Yeltsin essentially sounded the death knell for Russia - through the USSR - as a global superpower. While it’s economy was in sharp decline in the '80s, it was still a country armed to the teeth, a military superpower - almost to the last moment.

But Yeltsin really did it in with his presidency of the Russian Federation.


#17

Yeltsin was a clown, I remember when he turned up in Ireland and couldn’t get of the plane, the excuse was that,“he was feeling unwell”, but people felt it was more likely he was drunk.


#18

I have to wonder about this a little, notwithstanding that I don’t pretend to be a globalist expert.

Yeltsin, to my understanding, did not impoverish the Soviet Union.
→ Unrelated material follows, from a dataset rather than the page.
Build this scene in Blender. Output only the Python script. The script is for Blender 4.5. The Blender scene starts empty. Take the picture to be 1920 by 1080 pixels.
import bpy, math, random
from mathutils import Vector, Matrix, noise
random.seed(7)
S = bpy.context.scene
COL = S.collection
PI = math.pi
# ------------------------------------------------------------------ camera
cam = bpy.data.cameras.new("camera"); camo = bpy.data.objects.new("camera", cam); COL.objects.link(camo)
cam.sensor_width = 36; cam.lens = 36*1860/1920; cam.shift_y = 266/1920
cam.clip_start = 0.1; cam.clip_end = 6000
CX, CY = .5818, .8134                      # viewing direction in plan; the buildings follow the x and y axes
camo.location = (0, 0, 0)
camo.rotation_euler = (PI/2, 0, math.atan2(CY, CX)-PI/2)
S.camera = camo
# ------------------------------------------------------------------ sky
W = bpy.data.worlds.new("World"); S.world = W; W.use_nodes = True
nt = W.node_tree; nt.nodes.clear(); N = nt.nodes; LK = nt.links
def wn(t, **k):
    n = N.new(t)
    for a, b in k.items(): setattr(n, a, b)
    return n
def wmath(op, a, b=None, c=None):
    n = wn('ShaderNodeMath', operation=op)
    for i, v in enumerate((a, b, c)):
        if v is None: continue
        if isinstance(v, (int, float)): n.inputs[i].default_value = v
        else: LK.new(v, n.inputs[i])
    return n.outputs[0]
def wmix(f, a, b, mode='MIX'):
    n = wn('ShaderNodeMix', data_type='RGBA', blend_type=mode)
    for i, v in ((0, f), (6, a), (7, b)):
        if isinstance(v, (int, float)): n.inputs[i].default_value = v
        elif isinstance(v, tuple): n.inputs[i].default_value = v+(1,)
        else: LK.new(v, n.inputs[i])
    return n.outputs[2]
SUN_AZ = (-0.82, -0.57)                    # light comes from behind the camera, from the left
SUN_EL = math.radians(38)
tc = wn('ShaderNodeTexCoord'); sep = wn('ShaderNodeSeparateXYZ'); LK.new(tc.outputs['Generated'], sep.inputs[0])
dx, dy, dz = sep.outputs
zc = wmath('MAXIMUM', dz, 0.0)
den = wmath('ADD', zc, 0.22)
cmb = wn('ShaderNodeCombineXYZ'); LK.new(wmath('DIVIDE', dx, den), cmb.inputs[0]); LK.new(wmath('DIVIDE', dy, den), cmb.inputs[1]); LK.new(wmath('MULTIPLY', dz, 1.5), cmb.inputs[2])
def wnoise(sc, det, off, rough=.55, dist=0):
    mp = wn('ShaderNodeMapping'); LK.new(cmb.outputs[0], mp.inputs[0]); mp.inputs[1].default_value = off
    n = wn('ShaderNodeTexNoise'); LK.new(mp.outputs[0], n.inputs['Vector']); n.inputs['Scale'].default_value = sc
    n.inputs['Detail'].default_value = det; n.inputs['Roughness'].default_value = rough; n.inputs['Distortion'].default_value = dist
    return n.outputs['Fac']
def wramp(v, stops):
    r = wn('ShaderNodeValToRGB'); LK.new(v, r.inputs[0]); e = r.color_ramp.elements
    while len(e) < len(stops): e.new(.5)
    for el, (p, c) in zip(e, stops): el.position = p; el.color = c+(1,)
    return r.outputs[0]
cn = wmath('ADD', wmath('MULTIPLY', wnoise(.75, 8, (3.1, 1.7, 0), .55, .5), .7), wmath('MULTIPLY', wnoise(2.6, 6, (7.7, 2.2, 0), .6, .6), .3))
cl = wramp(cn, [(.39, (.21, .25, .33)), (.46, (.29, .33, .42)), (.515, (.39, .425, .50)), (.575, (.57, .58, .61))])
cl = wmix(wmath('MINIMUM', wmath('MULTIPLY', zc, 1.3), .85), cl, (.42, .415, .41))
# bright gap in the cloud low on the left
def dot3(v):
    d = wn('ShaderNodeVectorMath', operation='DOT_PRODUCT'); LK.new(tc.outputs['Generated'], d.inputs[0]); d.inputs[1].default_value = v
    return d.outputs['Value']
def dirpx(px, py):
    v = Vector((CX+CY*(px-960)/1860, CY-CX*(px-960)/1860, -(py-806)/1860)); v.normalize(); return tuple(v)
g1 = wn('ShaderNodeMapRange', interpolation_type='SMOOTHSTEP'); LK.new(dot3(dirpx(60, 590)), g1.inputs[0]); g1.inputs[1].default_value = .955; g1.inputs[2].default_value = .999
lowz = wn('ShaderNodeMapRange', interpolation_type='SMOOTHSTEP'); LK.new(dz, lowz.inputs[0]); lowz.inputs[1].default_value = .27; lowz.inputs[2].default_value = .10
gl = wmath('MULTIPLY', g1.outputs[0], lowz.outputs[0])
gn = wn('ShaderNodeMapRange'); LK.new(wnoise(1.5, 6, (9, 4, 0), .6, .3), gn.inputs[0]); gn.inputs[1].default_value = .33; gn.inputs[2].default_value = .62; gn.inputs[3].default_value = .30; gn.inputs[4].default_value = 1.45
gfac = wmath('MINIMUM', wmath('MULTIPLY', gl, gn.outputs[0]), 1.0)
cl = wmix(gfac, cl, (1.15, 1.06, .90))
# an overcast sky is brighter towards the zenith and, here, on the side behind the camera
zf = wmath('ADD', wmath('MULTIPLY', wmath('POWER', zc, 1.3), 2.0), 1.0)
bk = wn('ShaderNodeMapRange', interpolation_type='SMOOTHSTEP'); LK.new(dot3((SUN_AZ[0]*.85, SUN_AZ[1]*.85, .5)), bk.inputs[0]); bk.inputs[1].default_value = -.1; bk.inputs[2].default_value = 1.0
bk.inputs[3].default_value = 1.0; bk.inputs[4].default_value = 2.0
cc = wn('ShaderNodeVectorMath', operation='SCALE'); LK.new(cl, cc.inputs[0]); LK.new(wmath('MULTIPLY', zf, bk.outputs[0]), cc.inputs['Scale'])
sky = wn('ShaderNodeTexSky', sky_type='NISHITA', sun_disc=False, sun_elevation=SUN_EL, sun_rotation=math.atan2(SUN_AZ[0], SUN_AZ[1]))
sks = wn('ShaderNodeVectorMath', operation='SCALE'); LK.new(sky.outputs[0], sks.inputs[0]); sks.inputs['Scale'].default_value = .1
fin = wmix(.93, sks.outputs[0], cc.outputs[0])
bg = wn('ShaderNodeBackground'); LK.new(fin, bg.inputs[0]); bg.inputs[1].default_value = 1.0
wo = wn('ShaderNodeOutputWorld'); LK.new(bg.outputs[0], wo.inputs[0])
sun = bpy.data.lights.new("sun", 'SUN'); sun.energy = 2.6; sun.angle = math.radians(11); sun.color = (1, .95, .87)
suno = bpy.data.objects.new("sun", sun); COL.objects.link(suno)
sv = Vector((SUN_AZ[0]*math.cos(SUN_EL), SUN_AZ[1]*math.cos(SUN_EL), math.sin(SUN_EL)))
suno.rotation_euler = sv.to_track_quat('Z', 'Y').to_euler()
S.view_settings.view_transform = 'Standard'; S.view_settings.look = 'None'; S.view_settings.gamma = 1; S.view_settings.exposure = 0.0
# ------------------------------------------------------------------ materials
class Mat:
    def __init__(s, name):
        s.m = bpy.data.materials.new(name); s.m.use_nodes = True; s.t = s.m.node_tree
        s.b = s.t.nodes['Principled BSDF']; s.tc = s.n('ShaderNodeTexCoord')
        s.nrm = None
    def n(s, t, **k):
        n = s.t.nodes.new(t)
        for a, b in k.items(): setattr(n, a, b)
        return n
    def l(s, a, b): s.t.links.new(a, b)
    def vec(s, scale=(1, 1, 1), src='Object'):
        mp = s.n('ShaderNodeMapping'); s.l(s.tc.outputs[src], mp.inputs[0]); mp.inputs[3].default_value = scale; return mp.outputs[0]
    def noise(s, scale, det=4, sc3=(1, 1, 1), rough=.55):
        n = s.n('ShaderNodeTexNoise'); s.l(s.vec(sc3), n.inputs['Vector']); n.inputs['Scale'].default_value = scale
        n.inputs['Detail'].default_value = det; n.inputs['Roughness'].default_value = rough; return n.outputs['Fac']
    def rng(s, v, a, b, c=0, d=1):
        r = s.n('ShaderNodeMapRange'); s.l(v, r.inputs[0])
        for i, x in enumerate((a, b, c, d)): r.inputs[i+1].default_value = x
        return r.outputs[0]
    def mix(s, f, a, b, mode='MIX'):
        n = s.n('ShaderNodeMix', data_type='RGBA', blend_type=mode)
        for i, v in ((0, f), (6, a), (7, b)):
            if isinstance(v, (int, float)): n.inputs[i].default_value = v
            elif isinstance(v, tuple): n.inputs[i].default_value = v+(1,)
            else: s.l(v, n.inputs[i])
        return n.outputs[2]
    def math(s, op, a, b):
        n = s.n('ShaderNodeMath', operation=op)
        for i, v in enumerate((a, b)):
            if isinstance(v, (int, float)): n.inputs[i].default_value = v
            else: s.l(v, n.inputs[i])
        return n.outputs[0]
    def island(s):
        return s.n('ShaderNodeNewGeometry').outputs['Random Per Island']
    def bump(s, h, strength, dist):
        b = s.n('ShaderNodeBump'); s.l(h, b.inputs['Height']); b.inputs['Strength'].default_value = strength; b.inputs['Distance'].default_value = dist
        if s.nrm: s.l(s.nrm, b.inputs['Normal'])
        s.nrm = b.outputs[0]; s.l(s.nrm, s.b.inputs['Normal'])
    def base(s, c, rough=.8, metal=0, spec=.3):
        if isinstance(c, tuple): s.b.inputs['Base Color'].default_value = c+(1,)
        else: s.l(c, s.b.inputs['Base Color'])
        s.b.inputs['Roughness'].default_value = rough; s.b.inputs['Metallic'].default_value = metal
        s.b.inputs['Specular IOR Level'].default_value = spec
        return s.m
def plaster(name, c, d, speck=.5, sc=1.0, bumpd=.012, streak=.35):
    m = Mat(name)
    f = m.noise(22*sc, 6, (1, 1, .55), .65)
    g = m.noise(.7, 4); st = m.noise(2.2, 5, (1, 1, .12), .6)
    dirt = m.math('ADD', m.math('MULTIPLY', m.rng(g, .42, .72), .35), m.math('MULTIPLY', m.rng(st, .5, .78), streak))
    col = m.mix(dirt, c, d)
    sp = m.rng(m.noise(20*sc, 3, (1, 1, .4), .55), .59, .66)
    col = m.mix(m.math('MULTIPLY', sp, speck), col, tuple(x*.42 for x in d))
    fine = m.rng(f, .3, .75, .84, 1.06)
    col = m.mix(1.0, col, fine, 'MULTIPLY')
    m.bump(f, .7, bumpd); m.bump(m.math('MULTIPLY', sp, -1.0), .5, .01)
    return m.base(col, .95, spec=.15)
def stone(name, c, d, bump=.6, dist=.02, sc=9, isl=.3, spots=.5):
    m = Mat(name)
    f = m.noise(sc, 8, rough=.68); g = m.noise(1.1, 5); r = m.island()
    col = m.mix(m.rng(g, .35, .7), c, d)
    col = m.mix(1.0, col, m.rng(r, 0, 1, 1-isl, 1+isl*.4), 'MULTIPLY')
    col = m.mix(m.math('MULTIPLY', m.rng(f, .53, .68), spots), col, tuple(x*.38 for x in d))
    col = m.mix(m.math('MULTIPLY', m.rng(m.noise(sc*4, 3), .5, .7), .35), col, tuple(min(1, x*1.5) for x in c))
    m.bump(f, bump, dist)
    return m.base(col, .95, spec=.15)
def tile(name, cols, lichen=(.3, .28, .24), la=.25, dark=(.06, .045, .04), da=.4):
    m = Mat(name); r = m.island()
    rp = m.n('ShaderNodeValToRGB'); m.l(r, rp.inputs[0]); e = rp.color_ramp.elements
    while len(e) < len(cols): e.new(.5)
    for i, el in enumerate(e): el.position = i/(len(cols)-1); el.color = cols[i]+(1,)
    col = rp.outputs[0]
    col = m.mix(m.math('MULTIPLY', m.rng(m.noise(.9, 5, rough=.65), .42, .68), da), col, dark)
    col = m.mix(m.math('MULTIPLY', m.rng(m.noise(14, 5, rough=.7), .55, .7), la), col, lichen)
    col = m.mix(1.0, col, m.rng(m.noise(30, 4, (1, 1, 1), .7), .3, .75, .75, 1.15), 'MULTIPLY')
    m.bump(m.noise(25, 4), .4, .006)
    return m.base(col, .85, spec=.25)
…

It was already impoverished. He tried to distribute the assets the state had appropriated, but it didn’t work out. Possibly his own corruption led to the concentration of wealth in the hands of robber barons, but possibly the lack of any kind of reasonable laws and enforcement mechanisms were the real cause. Russia was a long way from having the intricate balances that have existed for so long in the west (and were painfully won).

Russia could have been the most important political and economic power in Europe even so, albeit gradually. But a KGB cadre took over from Yeltsin and notwithstanding significant economic improvement, Russia is a political pariah because of Putin’s revanchist ambitions. Russia can be an important and respected European state or the despised erstwhile builder of a new empire in Europe, but not both.


#19

Russia rejected communism. Putin is a conservative Christian who is trying to save Christian civilization. The United States and the United Kingdom are now liberal nations. They are influenced by the New World Order. Russia is fighting the New World Order.


#20

This is a rather er interesting view of Russia, while I feel Russia gets used as a scapegoat even I’d feel this goes way too far in the other direction.